In those years, congressmen were temporary sojourners in a new and still rustic capital. “There were few private residences in Washington, D.C., and fewer diversions to be had in this underdeveloped ‘city of magnificent intentions’. The locus of social life was in the boardinghouse, where fellow boarders ate together, slept together, and spent their leisure time together,” write Parigi and Bergemann. “Boardinghouse affiliation was perceived [by congressmen] to be important. Congressional directories listed congressmen by their boardinghouses rather than alphabetically . . . they became the basis for social interactions among congressmen.” Anecdote had it that housemates tended to vote alike. The authors tested these notions statistically.

Parigi and Bergemann combined directory listings of where House representatives lived, biographies of the legislators, and voting patterns to ask the following question: Were any two congressmen who lived in the same boarding house more likely to vote the same way than were any two congressmen who did not? Yes they were. In fact, sharing a boarding house was–after only sharing a party affiliation–the strongest predictor of sharing a voting record, more important, for example, than sharing a state of origin. “Our analysis reveals that . . . congressmen living together voted more similarly compared to congressmen living apart, regardless of regional or political affiliation.” The authors assume, fairly enough, that congressmen who broke bread together developed personal bonds with one another that, in turn, led to more common views, compromises, and similar voting.

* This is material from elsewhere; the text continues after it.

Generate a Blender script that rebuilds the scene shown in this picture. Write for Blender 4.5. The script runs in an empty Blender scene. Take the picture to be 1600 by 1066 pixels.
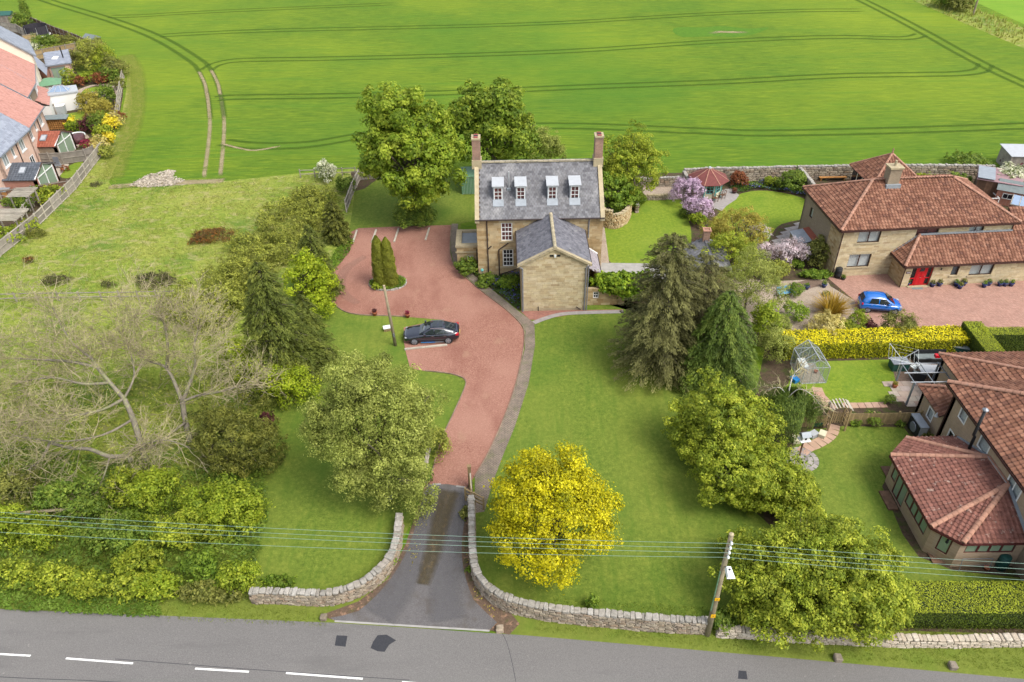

(Technical note: The authors look at whether “self-selection”–congressmen picking boardinghouses based on the other roomers’ voting records–explained their findings. The answer is no.)

This study suggests that the personal connections, or lack of them, that Panetta and others point to as the source of, and thus a remedy for, political polarization are indeed important in moderating differences. Yet, personal ties could at best only moderate. After all, this era of boarding house comity still ended in Bloody Kansas, secession, and Civil War.